The use of formalist rhetoric, at least, is itself a political act. Listen to Senator Jeff Session's speeches. They sound formalist: Estrada will "uphold the law" and he has great qualifications, so he should be accepted. But Sessions's obvious understanding of what “upholding the law” means is realist. His constituents, or at least his attentive ones, know that as well. Sessions has been explicit about what he wants from courts: rulings in favor of free exercise protections for Christians; rulings in favor of an Establishment Clause understanding that benefits Christians; rulings in favor of property owners who are battling “unelected bureaucrats” in the EPA. Formalist rhetoric (“upholding the law”) has become codeword for a Republican realist jurisprudence.

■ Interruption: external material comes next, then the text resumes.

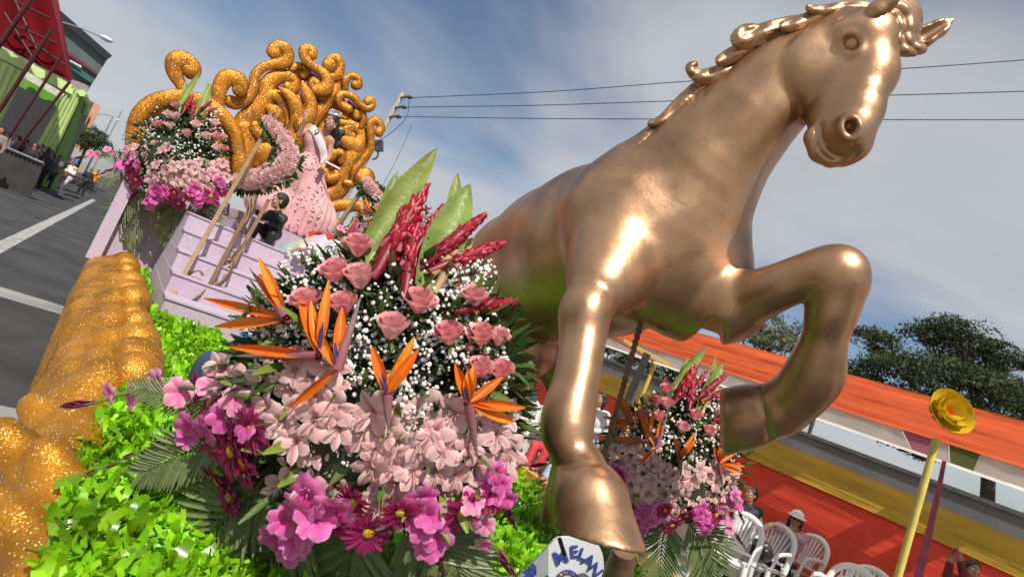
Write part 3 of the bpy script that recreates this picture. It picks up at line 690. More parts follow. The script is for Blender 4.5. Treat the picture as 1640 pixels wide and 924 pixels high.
X3, Y3, Z3 = A([1., 0, 0]), A([0, 1., 0]), A([0, 0, 1.])
def rose_mesh(seed, c_in, c_out, opened=.5):
    r = random.Random(seed); m = MB(); k = 0
    for ring, (n, rad_, h, tilt) in enumerate(((3, .09, 1.0, .0), (4, .19, 1.04, .04), (4, .27, 1.0, .08 + opened * .16), (5, .33, .88, .16 + opened * .45))):
        for i in range(n):
            a = 2 * math.pi * (i + ring * .37 + r.uniform(-.08, .08)) / n; o = A([math.cos(a), math.sin(a), 0]); tg = A([-math.sin(a), math.cos(a), 0])
            rows = []; cols = []
            wd = 2 * math.pi / n * .78
            for q in range(6):
                f = q / 5; row = []
                rr = rad_ * (math.sin(min(f * 1.35, 1) * math.pi / 2) ** .7) * (1 + .10 * ring * f) + tilt * .30 * f ** 3
                for j in range(6):
                    g = j / 2.5 - 1; aa = a + g * wd * (.35 + .75 * math.sin(min(f * 1.5, 1) * math.pi / 2))
                    lip = .04 * f ** 5 * (1 + ring * .7)
                    z = h * f * (1 - .18 * g * g * f) - tilt * .28 * f ** 3
                    row.append(A([math.cos(aa) * (rr + lip * .8 + .012 * k % .02), math.sin(aa) * (rr + lip * .8), z]))
                    cols.append(tuple(lerp(c_in, c_out, min(1, .25 * ring + .35 * f))))
                rows.append(row)
            m.grid(rows, cols); k += 1
    for i in range(5):
        a = 2 * math.pi * i / 5; o = A([math.cos(a), math.sin(a), 0])
        blade(m, o * .05, o * 1.0 + Z3 * .1, Z3, .55, .14, -.6, .1, 3, (.12, .22, .05), mi=1)
    m.tube([(0, 0, -.7), (0, 0, -.05), (0, 0, .06)], [.05, .05, .14], 6, (.12, .2, .05), 1)
    return m.mesh('rose', [petalm, leafm])
PK = (.80, .30, .30); PKL = (.86, .46, .44)
ROSES = [rose_mesh(1, (.86, .27, .30), (.95, .45, .47), .3), rose_mesh(2, (.86, .28, .31), (.95, .48, .49), .7), rose_mesh(3, (.88, .36, .38), (.96, .56, .57), .05), rose_mesh(7, (.87, .31, .33), (.95, .50, .51), .4)]
ROSES_PALE = [rose_mesh(4, (.92, .52, .48), (.97, .74, .70), .4), rose_mesh(5, (.92, .48, .46), (.97, .76, .72), .8)]
def alstro_mesh(seed):
    r = random.Random(seed); m = MB()
    for i in range(6):
        a = i * math.pi / 3 + r.uniform(-.15, .15); o = A([math.cos(a), math.sin(a), 0]); inner = i % 2
        tl = r.uniform(.7, 1.25)
        base_c = lerp((.98, .76, .72), (1, .90, .84), r.random()); pk = lerp((.58, .03, .10), (.82, .18, .26), r.random())
        blade(m, (0, 0, .05), o * tl * .8 + Z3 * .9, Z3 * tl * .8 - o * .9, r.uniform(.85, 1.05), (.34 if inner else .52) * r.uniform(.85, 1.1), -1.25, -.12, 6, tuple(pk * .12 + base_c * .88), tuple(base_c if i % 2 else base_c * .78 + pk * .22), prof=lambda f: (.22 + 1.05 * math.sin(math.pi * f ** 1.25 * .93)) if f < 1 else .18, mid=tuple(A(pk)) if inner else tuple(A(pk) * .6 + base_c * .4), ruffle=.09, seed=seed * 10 + i)
    for i in range(5):
        a = r.uniform(0, 6.28); m.tube([(0, 0, .1), (.10 * math.cos(a), .1 * math.sin(a), .5), (.2 * math.cos(a), .2 * math.sin(a), .72)], [.014, .014, .03], 4, (.75, .55, .45))
    m.tube([(0, 0, -.5), (0, 0, -.1), (0, 0, .1)], [.05, .06, .10], 6, (.30, .38, .12))
    return m.mesh('alstroemeria', [petalm])
ALS = [alstro_mesh(i) for i in range(6)]
def glad_floret_mesh(seed, c0, c1, cm):
    r = random.Random(seed); m = MB()
    for i in range(6):
        a = i * math.pi / 3 + r.uniform(-.12, .12); o = A([math.cos(a), math.sin(a), 0])
        tl = r.uniform(.55, 1.1)
        blade(m, (0, 0, 0), o * tl + Z3 * .7, Z3 * tl - o * .7, r.uniform(.9, 1.1), r.uniform(.65, .85), -1.1, -.10, 6, tuple(lerp(c0, cm, .4)), c1, prof=lambda f: .22 + .95 * math.sin(math.pi * (f * .82 + .04)), mid=cm, ruffle=.10, seed=seed * 7 + i)
    m.tube([(0, 0, -.35), (0, 0, .05)], [.06, .14], 6, (.5, .15, .3))
    return m.mesh('gladiolus_floret', [petalm])
GLAD = [glad_floret_mesh(i, (.90, .12, .50), (.98, .36, .74), (.78, .05, .38)) for i in range(3)]
GLADP = [glad_floret_mesh(10 + i, (.92, .34, .54), (.97, .62, .74), (.84, .16, .42)) for i in range(2)]
def daisy_mesh(seed, c0, c1, n=17):
    r = random.Random(seed); m = MB()
    for ring in range(2):
        for i in range(n):
            a = 2 * math.pi * (i + .5 * ring + r.uniform(-.2, .2)) / n; o = A([math.cos(a), math.sin(a), 0])
            blade(m, o * .14 + Z3 * .02 * ring, o + Z3 * r.uniform(.05, .4), Z3, r.uniform(.75, .95) * (1 - .12 * ring), .20, r.uniform(-.7, -.1), .15, 4, c0, c1, prof=lambda f: .5 + .6 * math.sin(math.pi * (f * .8 + .1)))
    m.tube([(0, 0, -.4), (0, 0, .0)], [.06, .12], 6, (.12, .2, .05), 1)
    return m.mesh('daisy', [petalm, leafm])
DAISY = [daisy_mesh(1, (.26, .006, .06), (.58, .03, .19)), daisy_mesh(2, (.30, .01, .09), (.55, .04, .22))]
GERB = daisy_mesh(5, (.62, .03, .01), (.75, .07, .02), 20)
_m = MB(); _m.ico((0, 0, .06), (.24, .24, .12), 2, (.80, .45, .03))
for _i in range(26):
    _a = random.uniform(0, 6.28); _r = .22 * math.sqrt(random.random()); _m.ico((_r * math.cos(_a), _r * math.sin(_a), .16 - _r * .35), .035, 1, (.82, .42, .02))
DEYE = _m.mesh('daisy_centre', [petalm])
def ginger_mesh(seed, c0=(.22, .004, .02), c1=(.42, .008, .03), n=46):
    r = random.Random(seed); m = MB(); m.tube([(0, 0, -.25), (0, 0, 0), (0, 0, .5), (0, 0, .95)], [.05, .10, .12, .03], 8, (.22, .01, .02))
    for i in range(n):
        f = i / n; a = i * 2.39996; o = A([math.cos(a), math.sin(a), 0]); rr = .11 * math.sin(math.pi * (.15 + .75 * f)) ** .6
        blade(m, o * rr * .7 + Z3 * f * .92, o * (.36 - .25 * f) + Z3 * 1.0, -o + Z3 * .3, .27 * (1.1 - .5 * f), .26 * (1.1 - .45 * f), r.uniform(-.15, .35), .45, 4, c0, c1, prof=lambda q: .9 * math.cos(q * 1.5) + .12)
    return m.mesh('red_ginger', [waxy])
GING = [ginger_mesh(1), ginger_mesh(2, (.20, .003, .02), (.50, .015, .05), 52)]
def broad_leaf(p0, p1, w, toward, c0, c1, parent, name='broad_leaf', bend=.3, mid=(.30, .38, .10)):
    m = MB(); d = A(p1) - A(p0); L = np.linalg.norm(d); c0 = A(c0); c1 = A(c1)
    blade(m, p0, d, toward, L, w, bend, .28, 9, c0, c1, prof=lambda f: (math.sin(math.pi * min(1, f * .88 + .12)) ** .75) + .02, mid=mid, ruffle=.035)
    m.c = [tuple(A(c) * random.uniform(.72, 1.2)) for c in m.c]
    return m.build(name, [leafm], parent)
def frond(pts, w, parent, toward, col=(.075, .115, .04), n=26, droop=.25, name='palm_frond'):
    m = MB(); q = smooth_path(pts, 8); m.tube(q, np.linspace(.006, .002, len(q)) * w / .2, 5, (.12, .16, .05))
    for i in range(n):
        f = .10 + .9 * i / n; k = f * (len(q) - 1); i0 = min(int(k), len(q) - 2); p = q[i0] + (q[i0 + 1] - q[i0]) * (k - i0); t = norm(q[i0 + 1] - q[i0])
        side = norm(np.cross(t, toward)); up = np.cross(side, t)
        L = w * (math.sin(math.pi * (.18 + .75 * f)) ** .7)
        for sg in (-1, 1):
            v = random.uniform(.8, 1.15); c = (col[0] * v, col[1] * v, col[2] * v)
            blade(m, p, side * sg * (.85 - .3 * f) + t * (.55 + .5 * f) + up * random.uniform(.0, .15), up, L * random.uniform(.9, 1.1), .05 * w / .2 * .36, -droop + random.uniform(-.15, .15), .3, 3, c, tuple(A(c) * 1.25))
    return m.build(name, [leafm], parent)
ORG = (.80, .16, .012); ORG2 = (.86, .30, .03)
def bird(base, bract_tip, tips, parent, w=.03, name='bird_of_paradise'):
    # beak-like bract with orange sepals and a blue tongue
    base = A(base); bt = A(bract_tip); m = MB(); q = smooth_path([base, base * .5 + bt * .5, bt], 4); L = np.linalg.norm(bt - base)
    m.tube(q, [w * .55 * (1 - (i / (len(q) - 1)) ** 1.6) + .0015 for i in range(len(q))], 8, [tuple(lerp((.36, .10, .13), (.22, .20, .19), i / (len(q) - 1))) for i in range(len(q)) for _ in range(8)], 0, cap=False)
    o = m.build(name, [waxy], parent)
    for i, tp in enumerate(tips):
        tp = A(tp); s = MB(); d = tp - base; tow = CP - base
        blade(s, base, d, tow, np.linalg.norm(d), w * random.uniform(1.05, 1.35), random.uniform(-.25, .25), .5, 7, tuple(A(ORG) * .8), ORG2 if i % 2 else ORG, prof=lambda f: (math.sin(math.pi * (f * .93 + .05)) ** .9) + .03)
        s.build('orange_sepal', [waxy], o)
    s = MB(); d = A(tips[0]) - base; blade(s, base + norm(CP - base) * w * .4, d * .6 - (bt - base) * .2, CP - base, np.linalg.norm(d) * .42, w * .4, .1, .5, 4, (.03, .035, .16), (.05, .05, .20)); s.build('blue_tongue', [waxy], o)
    return o
babym = mat('gypsophila_white', (.85, .83, .79), .7, 0, .05, 40, trans=.2)
greenm = mat('bouquet_greenery', (.045, .085, .022), .55, 0, .35, 14, trans=.2, vcol=True)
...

It could be that I'm not quite clear on what neoformalism actually means. But it seems to me that attempting to "follow the law" in a minimalist fashion, in and of itself, even if that means tethering oneself to dominant norms in the judicial culture, will not produce non-political decisions or decisions that evade persuasive charges of realism. There are enough layers of precedent and principle on contentious political issues that judges have substantial freedom to employ the tacks they like for other reasons. Perhaps the legal culture has produced neutral descriptions of the core meaning of certain rights, allegiance to which would mean neoformalism. My own scholarly limitations shine through here. . .but I haven’t seen much consensus in the legal culture on the issues that interest groups pressure Senators and Presidents about. (As a side note, I mistook Rick Hasen’s “broad equality right” to be a larger category -- sorry about that! -- and I defer to his claim about redistricting.)
My central claim is this: Even if we could say what an unambiguously formalist decision would mean on abortion, sexual privacy, disestablishment, free exercise, guns, or takings (to name a few), Senators from both sides of the aisle will not be better off if they pick judges who really are formalist. Powerful interest groups such as the NRA and NOW can make a credible threat that they will punish Senators who approve of judges who can be expected to rule against their interests and constituencies. Unless neoformalism means a perfectly random distribution of burdens among interest groups, Senators will still feel the heat.
Larry Solum is right to claim that Republicans claim that neorealism is attractive to Democrats because they seem to care more about responding to their constituencies than upholding the rule of law. I can't see any reason to refrain from the same charge against Republicans, however: think about guns, or affirmative action, or several areas of criminal justice. My guess is that Chuck Schumer advances an explicitly realist account of appellate judging because he wants to expose the (Sessions-esque) Republican realism that masquerades as formalism. Maybe his hope is that he can shame Republicans into reinvigorating the informal agreement that has governed selection for the DC Circuit, for example: explicit ideological balancing. Republicans are on a roll, however, and they’re going to push their own political judicial choices as far as they can, because they believe that it will be electorally useful for them to do so.
In the design of bureaucratic institutions, members of Congress often opt for one of two strategies: they seek an explicitly ideological balancing in membership, or they seek to hobble the institution so that it can’t make decisions they don’t like. I think I recall hearing David Mayhew refer to the last strategy as “building a camel.” We’ve seen both of these strategies in the Senate in the past few terms. They are both sensible strategies, but they also both require an explicit recognition that the fear of ideologically undesirable outcomes trumps the supposedly neutral qualities of procedure or expertise. Attempts to influence judges through changes in the legal culture, as in: pushing them toward a new interpretive approach, would be like recommending that bureaucrats just “do their job well” or “be good, neutral bureaucrats” and hoping that this satisfies members of Congress. It’s too late in the life of the appellate courts to see that as a realistic suggestion, in my opinion, although I am, as always, willing to be persuaded otherwise. Proposals like Bruce Ackerman’s -- copy Germany by ditching lifetime tenure and crafting a supermajority rule to weed out the extremes -- have essentially the same quality as the strategies that govern the design of bureaucratic institutions. His approach would require an explicit recognition of the existing realism in both parties’ approach to judicial selection as well, but I think that’s the most profitable long-term route.
I realize that there is a tension between the narrow "electoral connection" claims I make at the beginning and the more complicated "politics of bureaucratic structure" claims I make at the end, but I can't figure out how to bring them into harmony tonight. . .plus, I've still got Bush's speech ringing in my ears, begging for my attention. "48 hours."